Conflict of interest between InfoReg, justice department

Admire Moyo
By Admire Moyo, ITWeb's news editor.
Johannesburg, 09 Feb 2023
Advocate Pansy Tlakula, chairperson of the Information Regulator.
Advocate Pansy Tlakula, chairperson of the Information Regulator.

South African Members of Parliament (MPs) are calling for the Information Regulator to be independent of its parent ministry, the Department of Justice and Constitutional Development (DOJ&CD), in order to fully carry out its mandate of enforcing the Protection of Personal Information Act (POPIA).

This, as the Information Regulator has frequently faced criticism over its failure to resolve queries by data subjects timeously.

Data breaches that have exposed millions of personal data to unauthorised third-parties have also been on the rise in South Africa.

ITWeb last week reported that South Africans continue to be inundated with unsolicited calls and direct marketing by means of electronic communication.

Unsolicited direct marketing messages do not comply with the provision of section 69 of POPIA, which prohibits direct marketing by means of unsolicited electronic communications.

It is the duty of the Information Regulator to ensure organisations put in place measures to protect the data privacy of South Africans under POPIA.

The Act sets down firm frameworks that companies have to abide by to avoid fines, criminal persecution and potential reputation loss.

Breaching the rules and regulations outlined by this Act can have serious financial implications for the business – repercussions that can cost a fortune and have long-lasting consequences, such as reputational damage.

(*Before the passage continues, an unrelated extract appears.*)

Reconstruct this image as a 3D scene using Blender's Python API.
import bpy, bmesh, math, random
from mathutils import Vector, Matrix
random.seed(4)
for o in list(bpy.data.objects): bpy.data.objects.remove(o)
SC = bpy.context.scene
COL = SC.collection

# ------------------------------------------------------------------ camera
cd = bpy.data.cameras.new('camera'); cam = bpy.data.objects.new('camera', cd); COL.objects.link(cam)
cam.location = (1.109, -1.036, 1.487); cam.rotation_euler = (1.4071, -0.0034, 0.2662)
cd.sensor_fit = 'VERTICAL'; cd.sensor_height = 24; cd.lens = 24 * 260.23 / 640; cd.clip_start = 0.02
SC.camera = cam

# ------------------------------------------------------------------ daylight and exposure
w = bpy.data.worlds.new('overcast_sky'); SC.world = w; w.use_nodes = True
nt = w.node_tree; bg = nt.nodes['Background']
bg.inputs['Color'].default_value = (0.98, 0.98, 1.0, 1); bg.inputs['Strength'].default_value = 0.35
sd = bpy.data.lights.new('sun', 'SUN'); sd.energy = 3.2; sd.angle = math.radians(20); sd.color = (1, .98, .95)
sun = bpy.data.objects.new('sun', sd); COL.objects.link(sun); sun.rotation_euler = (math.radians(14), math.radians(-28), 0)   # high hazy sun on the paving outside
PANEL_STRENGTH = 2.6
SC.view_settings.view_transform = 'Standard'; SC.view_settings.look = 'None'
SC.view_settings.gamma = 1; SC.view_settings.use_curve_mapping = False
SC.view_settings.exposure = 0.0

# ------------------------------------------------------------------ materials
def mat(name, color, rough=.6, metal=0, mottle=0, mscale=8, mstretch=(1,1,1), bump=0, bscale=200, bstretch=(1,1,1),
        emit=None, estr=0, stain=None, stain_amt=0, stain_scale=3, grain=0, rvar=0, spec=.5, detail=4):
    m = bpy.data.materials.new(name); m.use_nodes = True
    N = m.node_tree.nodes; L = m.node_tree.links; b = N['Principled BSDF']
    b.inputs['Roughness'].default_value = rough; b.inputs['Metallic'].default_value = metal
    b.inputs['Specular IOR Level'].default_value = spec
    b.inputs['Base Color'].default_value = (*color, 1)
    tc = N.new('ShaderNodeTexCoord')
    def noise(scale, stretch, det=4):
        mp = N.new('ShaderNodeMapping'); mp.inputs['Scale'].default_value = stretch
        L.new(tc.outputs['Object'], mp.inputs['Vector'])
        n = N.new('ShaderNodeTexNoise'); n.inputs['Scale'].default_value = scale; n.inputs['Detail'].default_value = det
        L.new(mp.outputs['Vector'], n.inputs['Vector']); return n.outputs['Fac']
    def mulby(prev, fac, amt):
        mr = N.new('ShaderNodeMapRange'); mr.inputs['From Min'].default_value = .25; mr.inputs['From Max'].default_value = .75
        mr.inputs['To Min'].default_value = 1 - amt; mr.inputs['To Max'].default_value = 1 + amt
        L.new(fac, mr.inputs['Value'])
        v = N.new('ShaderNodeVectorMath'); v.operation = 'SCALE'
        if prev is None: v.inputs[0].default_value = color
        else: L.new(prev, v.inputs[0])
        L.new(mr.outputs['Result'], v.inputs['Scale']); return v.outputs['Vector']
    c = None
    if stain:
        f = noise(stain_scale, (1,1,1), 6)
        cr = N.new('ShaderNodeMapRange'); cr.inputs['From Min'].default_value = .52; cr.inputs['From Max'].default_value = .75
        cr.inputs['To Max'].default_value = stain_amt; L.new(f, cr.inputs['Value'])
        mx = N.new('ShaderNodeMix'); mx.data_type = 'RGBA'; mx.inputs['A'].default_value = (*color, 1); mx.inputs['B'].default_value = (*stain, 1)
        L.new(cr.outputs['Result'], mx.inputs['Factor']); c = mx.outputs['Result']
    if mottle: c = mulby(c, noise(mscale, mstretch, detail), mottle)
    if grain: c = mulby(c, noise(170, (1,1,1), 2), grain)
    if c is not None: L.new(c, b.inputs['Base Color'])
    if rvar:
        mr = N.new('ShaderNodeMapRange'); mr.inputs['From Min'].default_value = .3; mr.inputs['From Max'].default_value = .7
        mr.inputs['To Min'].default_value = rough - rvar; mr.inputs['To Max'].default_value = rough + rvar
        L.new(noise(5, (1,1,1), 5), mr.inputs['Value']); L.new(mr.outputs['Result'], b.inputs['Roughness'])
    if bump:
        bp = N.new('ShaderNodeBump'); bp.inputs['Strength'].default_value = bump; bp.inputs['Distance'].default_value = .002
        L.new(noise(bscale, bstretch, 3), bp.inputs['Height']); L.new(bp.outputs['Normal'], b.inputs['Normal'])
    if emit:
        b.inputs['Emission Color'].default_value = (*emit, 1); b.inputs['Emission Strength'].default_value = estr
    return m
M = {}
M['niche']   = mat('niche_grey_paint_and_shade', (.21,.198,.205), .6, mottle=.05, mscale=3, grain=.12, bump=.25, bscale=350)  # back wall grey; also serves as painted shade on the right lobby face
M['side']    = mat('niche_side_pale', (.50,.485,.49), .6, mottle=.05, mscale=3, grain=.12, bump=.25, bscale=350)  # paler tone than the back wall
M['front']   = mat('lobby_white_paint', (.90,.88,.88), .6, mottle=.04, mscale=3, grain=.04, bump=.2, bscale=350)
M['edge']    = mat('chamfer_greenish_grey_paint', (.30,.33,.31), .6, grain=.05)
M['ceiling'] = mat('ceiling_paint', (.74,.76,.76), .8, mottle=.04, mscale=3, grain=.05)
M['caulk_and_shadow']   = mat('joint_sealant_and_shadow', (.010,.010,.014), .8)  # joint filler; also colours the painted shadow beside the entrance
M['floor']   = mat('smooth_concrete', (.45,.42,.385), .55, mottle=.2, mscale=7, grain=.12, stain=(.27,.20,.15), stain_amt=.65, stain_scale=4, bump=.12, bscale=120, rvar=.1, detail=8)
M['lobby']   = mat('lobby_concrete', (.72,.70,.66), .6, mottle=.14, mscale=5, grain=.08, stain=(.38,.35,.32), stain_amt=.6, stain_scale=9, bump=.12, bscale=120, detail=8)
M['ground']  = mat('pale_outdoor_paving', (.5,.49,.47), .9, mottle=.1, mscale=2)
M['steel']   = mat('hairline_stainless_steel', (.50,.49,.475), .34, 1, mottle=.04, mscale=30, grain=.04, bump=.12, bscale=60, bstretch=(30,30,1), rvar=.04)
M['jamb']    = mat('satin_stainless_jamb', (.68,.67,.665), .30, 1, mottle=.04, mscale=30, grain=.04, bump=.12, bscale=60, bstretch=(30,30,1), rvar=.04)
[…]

The Act makes provision for fines of up to R10 million and a jail sentence of up to 10 years, depending on the seriousness of the breach.

Tied down

The regulator, a statutory body established through POPIA, is required to act independently in exercising its functions.

However, the regulator says it currently relies on the policies and procedures of the DOJ&CD to run its administration.

In a statement yesterday, the information watchdog says the lack of total independence of the regulator is inconsistent with the provisions of POPIA, which require the regulator to be an independent entity that accounts directly to Parliament through the National Assembly.

At issue is the fact that the regulator is not currently listed as an entity in terms of the Public Finance Management Act (PFMA), which means it can only receive funding to perform its functions through the DOJ&CD.

Speaking after the parliamentary hearing, advocate Pansy Tlakula, chairperson of the regulator, said: “This state of affairs is not only inconsistent with the principle of institutional independence provided for in POPIA, but also raises several conflicts of interest because the DOJ&CD is a responsible party in terms of POPIA and subject to the regulatory authority of the regulator in how it processes personal information.”

Tlakula’s comments follow the 2021 ransomware attack on the justice department’s IT systems, leading to all of the department’s information systems being encrypted and unavailable to internal employees, as well as members of the public.

The attack spilled over to the office of the Information Regulator, disrupting the watchdog’s IT systems.

The regulator relies on the DOJ&CD’s IT systems for its own operations.

At the time, the regulator “wrote” to DOJ&CD to remind it of its obligations in terms of Section 22 of the POPIA, which requires responsible parties to notify the regulator and the data subject where reasonable grounds exist and the personal information of a data subject has been accessed or acquired unlawfully.

Delay tactics

According to the watchdog, MPs spoke strongly against what is perceived as foot-dragging by the National Treasury in affecting the necessary legislative amendments to the PFMA to secure the regulator’s complete institutional independence.

“All we are asking for is an amendment of schedule one of the PFMA so that the regulator is listed as a constitutional body, as was envisaged when POPIA was passed,” says Tlakula.

“The issue of listing has remained unresolved for over five years. It is a major distraction to the important work that the regulator should be doing in securing the privacy and protection of personal information of all persons,” she adds.

The regulator notes the portfolio committee agreed on the end of March 2023 deadline, for a report to be submitted to the committee on how these matters are being addressed by the National Treasury, DOJ&CD and the regulator.